[3D scene scripts]
-- start --

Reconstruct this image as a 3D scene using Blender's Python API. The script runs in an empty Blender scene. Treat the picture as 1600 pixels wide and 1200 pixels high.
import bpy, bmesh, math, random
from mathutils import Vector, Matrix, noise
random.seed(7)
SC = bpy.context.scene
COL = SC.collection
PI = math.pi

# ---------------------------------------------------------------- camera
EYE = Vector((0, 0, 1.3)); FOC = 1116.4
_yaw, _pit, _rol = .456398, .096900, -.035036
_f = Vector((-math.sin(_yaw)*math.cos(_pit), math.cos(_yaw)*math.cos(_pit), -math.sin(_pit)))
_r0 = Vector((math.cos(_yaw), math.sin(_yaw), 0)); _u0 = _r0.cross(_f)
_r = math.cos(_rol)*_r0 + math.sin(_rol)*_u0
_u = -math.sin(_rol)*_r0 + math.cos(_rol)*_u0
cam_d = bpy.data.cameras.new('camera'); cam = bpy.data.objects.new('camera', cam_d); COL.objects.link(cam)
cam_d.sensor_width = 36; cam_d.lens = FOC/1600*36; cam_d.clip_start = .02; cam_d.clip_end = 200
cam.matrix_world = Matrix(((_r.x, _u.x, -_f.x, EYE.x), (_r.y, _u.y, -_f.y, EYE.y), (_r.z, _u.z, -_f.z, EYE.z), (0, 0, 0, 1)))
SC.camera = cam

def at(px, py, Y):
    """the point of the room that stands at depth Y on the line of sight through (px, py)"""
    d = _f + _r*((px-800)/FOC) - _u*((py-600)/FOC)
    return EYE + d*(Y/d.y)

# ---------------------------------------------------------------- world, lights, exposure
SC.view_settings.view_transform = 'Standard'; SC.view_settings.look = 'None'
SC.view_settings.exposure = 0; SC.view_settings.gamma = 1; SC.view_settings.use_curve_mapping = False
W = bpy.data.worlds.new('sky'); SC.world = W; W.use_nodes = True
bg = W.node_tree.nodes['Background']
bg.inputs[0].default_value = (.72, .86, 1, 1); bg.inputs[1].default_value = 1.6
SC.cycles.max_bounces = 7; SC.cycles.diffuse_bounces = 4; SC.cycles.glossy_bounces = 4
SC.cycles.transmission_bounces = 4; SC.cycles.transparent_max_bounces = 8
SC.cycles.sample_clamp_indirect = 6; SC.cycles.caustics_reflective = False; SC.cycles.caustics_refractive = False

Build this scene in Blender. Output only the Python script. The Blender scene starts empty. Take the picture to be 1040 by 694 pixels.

-- end --

### Directions
Copy each line containing the word "Python" from the data.

### Task output
Reconstruct this image as a 3D scene using Blender's Python API. The script runs in an empty Blender scene. Treat the picture as 1600 pixels wide and 1200 pixels high.
Build this scene in Blender. Output only the Python script. The Blender scene starts empty. Take the picture to be 1040 by 694 pixels.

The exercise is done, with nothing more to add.